Terkait upaya menghalangi penyidikan KPK, Jaksa KPK menyebut Cahyadi menggunakan sejumlah cara. Diantaranya dengan memerintahkan sejumlah orang untuk memutus mata rantai keterlibatan dirinya karena kasus suap Rachmat Yasin setelah F X Yohan Yap ditangkap KPK.
Menurut Jaksa, Cahyadi untuk memutus keterlibatannya memerintahkan sejumlah orang untuk memindahkan dokumen berkaitan dengan proses pengurusan rekomendasi tukar
menukar kawasan hutan atas nama PT BJA.
Selain itu, pengarahan terhadap anak buah Swie Teng yang akan bersaksi di KPK untuk
'melimpahkan' perbuatan pidana suap kepada Haryadi Kumala dengan menyebut uang yang digunakan sebagai suap merupakan sepengetahuan Haryadi sebagai pemilik PT Brilliant Perdana Sakti (BPS).
Jaksa berkesimpulan terdakwa Cahyadi telah terbukti secara sah dan meyakinkan bersalah melakukan tipikor dan bersama-sama melakukan tipikor sebagaimana diatur dan diancam pidana dalam pasal 5 ayat 1 huruf a Undang-Undang Nomor 31 Tahun 1999 tentang Pemberantasan Tindak Pidana Korupsi sebagaimana telah diubah dengan Undang-Undang Nomor 20 Tahun 2001 tentang Perubahan Atas Undang-Undang Nomor 31 Tahun 1999 tentang Pemberantasan Tindak Pidana Korupsi jo pasal 55 ayat 1 ke 1 kuhp pada dakwaan kedua pertama.
Dalam menjatuhkan tuntutan, Jaksa mempertimbangkan hal-hal yang memberatkan dan meringankan.

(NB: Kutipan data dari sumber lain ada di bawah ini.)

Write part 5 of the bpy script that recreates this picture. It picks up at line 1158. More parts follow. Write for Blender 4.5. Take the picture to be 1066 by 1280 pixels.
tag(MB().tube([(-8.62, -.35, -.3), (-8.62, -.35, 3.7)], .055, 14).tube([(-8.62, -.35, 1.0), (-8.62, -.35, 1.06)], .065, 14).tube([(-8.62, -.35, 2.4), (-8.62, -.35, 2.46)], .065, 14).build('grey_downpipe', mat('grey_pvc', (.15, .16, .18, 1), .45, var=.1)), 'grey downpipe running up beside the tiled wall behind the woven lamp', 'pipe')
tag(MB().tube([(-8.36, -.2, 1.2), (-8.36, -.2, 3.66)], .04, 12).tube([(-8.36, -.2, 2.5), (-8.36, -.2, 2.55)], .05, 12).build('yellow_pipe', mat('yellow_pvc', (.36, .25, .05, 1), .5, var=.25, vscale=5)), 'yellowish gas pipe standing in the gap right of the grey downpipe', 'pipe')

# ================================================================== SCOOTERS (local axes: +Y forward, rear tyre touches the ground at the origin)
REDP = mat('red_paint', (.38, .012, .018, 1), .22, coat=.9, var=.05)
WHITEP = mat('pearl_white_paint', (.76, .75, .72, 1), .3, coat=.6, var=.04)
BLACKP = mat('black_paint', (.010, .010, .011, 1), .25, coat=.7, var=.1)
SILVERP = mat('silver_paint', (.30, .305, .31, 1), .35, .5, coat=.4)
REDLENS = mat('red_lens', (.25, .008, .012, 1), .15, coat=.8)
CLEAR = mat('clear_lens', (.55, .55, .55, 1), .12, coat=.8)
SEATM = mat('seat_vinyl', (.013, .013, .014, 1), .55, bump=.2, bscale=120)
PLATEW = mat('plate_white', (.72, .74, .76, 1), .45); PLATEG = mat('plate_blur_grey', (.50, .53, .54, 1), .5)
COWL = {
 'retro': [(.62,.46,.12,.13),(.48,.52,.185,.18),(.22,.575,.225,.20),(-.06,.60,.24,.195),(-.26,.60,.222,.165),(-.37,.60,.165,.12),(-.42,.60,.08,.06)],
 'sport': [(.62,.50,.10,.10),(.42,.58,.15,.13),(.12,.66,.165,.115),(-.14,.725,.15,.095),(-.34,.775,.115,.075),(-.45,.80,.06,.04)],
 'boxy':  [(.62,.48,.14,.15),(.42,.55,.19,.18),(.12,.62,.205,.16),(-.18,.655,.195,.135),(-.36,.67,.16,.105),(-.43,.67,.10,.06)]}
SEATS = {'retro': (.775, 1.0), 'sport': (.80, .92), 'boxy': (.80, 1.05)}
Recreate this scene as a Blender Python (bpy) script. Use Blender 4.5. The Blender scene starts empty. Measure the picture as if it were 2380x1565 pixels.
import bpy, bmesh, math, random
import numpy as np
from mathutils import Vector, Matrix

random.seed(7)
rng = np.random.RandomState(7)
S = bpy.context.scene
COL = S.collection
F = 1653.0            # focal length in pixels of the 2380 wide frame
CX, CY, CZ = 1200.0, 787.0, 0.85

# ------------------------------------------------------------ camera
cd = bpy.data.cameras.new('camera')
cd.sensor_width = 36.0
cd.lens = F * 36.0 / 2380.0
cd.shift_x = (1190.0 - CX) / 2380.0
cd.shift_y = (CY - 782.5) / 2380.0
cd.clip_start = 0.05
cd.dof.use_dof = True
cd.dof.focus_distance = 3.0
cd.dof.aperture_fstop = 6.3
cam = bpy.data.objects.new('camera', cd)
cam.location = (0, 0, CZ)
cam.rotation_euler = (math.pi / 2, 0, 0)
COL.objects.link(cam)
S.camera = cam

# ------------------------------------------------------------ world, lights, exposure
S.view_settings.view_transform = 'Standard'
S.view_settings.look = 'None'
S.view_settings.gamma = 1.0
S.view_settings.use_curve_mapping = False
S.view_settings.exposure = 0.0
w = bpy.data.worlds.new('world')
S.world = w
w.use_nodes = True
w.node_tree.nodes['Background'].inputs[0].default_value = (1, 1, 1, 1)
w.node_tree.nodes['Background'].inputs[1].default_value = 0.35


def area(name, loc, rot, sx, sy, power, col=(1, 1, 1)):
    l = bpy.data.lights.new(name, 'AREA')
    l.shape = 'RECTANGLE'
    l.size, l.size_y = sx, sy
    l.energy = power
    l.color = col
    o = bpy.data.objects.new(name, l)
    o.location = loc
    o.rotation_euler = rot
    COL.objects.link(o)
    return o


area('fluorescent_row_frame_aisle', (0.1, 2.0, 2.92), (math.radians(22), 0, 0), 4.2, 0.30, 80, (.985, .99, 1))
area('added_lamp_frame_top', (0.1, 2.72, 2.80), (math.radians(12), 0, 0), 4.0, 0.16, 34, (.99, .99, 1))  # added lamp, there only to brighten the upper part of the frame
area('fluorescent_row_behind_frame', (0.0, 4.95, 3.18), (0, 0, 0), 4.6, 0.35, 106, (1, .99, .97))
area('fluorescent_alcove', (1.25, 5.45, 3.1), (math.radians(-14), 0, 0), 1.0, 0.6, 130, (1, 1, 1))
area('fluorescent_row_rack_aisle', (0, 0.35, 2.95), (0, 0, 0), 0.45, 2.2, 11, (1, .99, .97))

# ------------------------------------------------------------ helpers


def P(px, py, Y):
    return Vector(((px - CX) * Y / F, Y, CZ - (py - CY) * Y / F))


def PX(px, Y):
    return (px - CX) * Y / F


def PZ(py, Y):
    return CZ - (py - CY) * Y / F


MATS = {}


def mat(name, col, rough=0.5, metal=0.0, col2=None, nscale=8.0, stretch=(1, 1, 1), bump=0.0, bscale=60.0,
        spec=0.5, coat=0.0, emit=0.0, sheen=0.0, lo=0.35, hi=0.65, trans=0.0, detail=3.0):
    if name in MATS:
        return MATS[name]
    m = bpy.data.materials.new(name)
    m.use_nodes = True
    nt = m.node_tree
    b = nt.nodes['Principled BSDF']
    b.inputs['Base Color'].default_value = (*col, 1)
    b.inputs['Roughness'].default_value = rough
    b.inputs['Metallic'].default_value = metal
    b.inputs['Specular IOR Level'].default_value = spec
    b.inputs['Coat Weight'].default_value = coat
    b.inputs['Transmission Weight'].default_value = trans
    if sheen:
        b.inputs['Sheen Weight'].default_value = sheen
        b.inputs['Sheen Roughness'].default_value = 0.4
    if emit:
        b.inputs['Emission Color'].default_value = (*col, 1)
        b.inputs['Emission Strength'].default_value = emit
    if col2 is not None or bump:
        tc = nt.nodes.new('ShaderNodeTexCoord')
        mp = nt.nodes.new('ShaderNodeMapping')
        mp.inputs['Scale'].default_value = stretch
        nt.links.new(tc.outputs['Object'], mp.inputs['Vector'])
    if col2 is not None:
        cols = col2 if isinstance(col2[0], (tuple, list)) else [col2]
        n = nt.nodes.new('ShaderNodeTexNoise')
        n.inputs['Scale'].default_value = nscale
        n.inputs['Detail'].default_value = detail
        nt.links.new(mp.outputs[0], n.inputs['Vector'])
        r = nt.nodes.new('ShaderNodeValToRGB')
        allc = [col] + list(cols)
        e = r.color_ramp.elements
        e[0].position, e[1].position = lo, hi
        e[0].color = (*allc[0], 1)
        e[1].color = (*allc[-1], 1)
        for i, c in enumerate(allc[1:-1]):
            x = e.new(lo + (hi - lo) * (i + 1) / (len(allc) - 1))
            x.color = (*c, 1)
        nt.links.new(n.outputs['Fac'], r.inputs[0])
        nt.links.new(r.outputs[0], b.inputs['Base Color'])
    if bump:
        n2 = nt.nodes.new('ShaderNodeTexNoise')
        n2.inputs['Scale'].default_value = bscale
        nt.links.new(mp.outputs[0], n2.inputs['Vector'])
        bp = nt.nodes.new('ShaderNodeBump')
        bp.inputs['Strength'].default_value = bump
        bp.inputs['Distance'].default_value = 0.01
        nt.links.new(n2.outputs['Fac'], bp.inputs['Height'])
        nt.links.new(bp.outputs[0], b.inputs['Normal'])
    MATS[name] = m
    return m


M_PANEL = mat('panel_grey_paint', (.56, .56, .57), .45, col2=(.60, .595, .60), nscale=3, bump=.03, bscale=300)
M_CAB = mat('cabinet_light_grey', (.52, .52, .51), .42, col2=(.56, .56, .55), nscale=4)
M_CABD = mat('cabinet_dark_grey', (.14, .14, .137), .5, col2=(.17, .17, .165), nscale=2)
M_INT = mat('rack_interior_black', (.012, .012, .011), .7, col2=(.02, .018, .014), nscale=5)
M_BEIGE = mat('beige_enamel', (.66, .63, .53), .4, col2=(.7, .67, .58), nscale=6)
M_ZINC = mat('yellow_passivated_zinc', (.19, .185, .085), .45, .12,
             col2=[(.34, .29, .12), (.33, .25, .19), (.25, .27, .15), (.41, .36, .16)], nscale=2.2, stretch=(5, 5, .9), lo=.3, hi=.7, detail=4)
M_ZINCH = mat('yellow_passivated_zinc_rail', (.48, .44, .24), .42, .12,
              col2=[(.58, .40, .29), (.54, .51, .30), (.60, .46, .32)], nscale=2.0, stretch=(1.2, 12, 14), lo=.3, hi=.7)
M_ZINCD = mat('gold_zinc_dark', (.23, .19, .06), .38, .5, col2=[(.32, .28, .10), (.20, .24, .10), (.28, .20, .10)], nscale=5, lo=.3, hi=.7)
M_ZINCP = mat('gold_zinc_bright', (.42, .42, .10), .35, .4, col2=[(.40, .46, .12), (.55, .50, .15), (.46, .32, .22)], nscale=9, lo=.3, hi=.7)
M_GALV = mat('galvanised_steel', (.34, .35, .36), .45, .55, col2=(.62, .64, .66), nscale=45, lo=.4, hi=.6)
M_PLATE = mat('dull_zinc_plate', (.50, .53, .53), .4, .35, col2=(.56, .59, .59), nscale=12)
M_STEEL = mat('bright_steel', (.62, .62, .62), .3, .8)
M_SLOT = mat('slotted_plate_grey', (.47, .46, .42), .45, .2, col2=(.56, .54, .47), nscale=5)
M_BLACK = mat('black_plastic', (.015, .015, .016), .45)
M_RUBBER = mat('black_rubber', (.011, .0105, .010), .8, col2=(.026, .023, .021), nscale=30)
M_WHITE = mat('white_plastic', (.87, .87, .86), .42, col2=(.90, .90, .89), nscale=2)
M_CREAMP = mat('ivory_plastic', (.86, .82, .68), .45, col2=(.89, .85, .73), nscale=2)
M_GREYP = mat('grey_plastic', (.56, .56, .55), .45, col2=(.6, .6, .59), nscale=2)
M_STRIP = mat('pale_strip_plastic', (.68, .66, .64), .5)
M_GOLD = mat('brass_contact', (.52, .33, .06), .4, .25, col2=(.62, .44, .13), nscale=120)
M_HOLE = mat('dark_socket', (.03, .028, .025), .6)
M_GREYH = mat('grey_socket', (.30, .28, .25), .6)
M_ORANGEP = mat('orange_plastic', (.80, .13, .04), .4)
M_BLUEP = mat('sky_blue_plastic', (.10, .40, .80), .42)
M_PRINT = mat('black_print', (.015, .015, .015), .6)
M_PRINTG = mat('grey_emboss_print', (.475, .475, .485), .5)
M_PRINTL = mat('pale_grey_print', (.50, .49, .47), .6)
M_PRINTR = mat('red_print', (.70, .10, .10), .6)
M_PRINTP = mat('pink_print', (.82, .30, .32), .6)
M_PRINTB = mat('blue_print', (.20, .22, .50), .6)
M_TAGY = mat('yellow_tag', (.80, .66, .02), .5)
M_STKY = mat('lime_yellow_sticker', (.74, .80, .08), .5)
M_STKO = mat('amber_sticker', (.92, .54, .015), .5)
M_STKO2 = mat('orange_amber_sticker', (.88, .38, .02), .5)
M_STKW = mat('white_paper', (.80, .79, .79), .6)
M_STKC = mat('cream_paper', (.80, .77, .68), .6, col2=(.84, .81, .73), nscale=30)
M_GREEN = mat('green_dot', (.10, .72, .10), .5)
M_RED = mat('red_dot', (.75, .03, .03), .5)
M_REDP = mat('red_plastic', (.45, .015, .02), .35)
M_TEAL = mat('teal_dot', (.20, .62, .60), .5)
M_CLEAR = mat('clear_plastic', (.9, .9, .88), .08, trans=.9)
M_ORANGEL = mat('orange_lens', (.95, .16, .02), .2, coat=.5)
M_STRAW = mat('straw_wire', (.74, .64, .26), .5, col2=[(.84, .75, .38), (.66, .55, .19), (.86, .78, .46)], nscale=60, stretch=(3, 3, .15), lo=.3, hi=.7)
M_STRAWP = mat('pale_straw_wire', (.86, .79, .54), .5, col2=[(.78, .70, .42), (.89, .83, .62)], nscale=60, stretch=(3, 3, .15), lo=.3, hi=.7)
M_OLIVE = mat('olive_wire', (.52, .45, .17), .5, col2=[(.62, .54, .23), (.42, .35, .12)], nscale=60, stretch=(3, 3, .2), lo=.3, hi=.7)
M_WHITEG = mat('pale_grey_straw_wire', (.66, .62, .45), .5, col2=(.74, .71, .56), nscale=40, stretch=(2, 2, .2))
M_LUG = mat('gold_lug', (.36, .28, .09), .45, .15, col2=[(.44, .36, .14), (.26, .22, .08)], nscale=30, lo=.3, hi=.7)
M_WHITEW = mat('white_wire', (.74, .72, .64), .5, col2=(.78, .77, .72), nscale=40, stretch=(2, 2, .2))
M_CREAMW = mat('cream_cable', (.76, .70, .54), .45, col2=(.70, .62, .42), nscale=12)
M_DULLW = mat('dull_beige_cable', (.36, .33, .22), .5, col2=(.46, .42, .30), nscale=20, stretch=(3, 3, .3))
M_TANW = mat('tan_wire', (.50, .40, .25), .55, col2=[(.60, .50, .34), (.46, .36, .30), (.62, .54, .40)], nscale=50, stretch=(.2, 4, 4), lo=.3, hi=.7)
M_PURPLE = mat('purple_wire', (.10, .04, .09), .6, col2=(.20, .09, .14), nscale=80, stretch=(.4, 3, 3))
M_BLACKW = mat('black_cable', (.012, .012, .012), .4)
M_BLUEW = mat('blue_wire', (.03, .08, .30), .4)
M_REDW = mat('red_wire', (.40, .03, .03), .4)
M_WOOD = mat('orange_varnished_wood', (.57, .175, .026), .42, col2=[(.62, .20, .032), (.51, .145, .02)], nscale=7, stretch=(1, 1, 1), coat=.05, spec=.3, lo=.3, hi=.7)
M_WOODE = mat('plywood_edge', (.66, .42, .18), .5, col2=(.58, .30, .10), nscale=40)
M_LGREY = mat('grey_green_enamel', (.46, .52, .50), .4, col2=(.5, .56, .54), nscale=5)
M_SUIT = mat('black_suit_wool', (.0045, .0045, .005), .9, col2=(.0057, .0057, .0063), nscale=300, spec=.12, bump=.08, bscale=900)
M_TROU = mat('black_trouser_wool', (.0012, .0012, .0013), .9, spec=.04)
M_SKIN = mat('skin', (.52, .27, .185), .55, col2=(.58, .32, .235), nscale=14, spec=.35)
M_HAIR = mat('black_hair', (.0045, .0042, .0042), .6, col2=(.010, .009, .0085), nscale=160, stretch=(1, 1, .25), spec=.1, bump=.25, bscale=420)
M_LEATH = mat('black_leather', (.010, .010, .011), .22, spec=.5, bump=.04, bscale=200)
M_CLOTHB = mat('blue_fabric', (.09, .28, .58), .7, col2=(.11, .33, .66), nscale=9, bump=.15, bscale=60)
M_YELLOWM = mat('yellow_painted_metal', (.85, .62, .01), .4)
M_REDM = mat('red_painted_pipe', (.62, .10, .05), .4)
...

Untuk hal yang memberatkan, perbuatan terdakwa Swie Teng dinilai tidak mendukung program pemerintah dalam rangka pencegahan dan pemberantasan tindak pidana korupsi.
"Terdakwa bersikap sopan selama persidangan, terdakwa belum pernah dihukum," ujar Jaksa.